For some reason, I *LOVE* coming up with titles… when I was in print journalism, this was, by far, the most fun in getting a piece through to the deadline
Your seizing the year/day is brilliant
You’re right - print journalists are brilliant with titles. Some editors have turned it into an art form.
I have to confess… I love you as an author most for your autobiographicals and loved ‘The Year We Seized the Day’ especially. I’m so over Latinquoteism (carpe diem) and loved the perfect juxtapositioning to capture the spirit of that particular novel! Think I’ll give it another read now.
Thanks Trish. I loved that book too - it was utterly abandoned by the publisher unfortunately. Eli and I are going to try and get it to UK and US audiences this year.
Well, the title of your blog post pulled me right in, despite my busy morning.
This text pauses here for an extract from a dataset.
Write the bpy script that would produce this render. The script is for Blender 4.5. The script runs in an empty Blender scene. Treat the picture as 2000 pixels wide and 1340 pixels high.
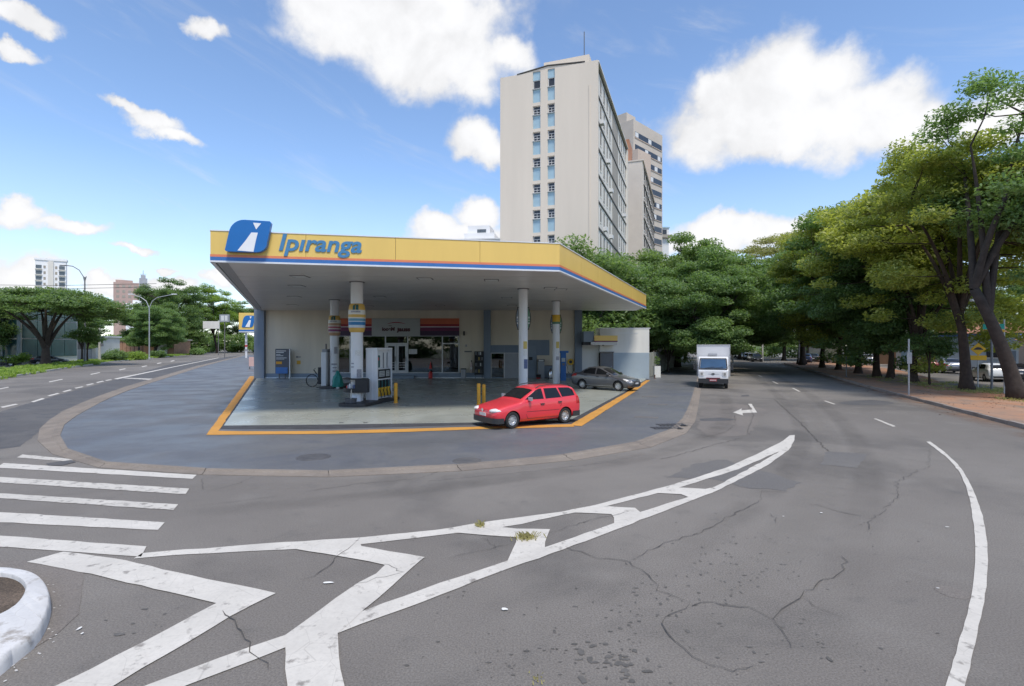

One of my current WIPs has a working title of Sisters because it’s about…wait for it…sisters. Yeah, I gotta work on that. I hope The Year We Seized The Day finds its way. It looks like an awesome read!
I’m glad the title got you in - I wish I could take credit! Bukowski is one of my daughter’s heroes and she started me on reading him. An extraordinary man.
Love this! My favorite title, Slouching Toward Nirvana.
Isn’t he great? Bukowski was a genius.
I also love your ‘The Year We Seized The Day.’ What a great title (and the story sounds pretty good, too). As for the others, the toilet book sounds interesting. It’s always good to know about restrictions on bathroom use, isn’t it?
I’m not great at remembering titles, but two most interesting ones that come to mind that I’ve read are Jonathan Livingston Seagull, and Of Mice and Men. While I could take or leave the first, I hated the second one. The end was just the most horrible thing I’d ever read (at the time). But the title was definitely an attention grabber.
I have a love/hate relationship with titles. They’re not easy to come up with…and it’s even worse when you discover the great title you think you’ve come up with has already been used. Then it’s time for skimming the story, making lists, and skimming a few more times…all in the hope that you’ll come up with something even better.
I have trouble with them too. I find if I don’t have the right title before I even start writing then I’m probably not going to get one at all …! (I never thought about Jonathan Livingston Seagull - that was a good title, wasn’t it?)
I’d like to be a small fly sitting on the wall of your brain - you are so creative and your posts and novels are always entertaining. Another wonderful post.
Thanks Mirella! I don’t know if you’d really want to be a fly in my brain … though there’s be plenty of room to buzz around.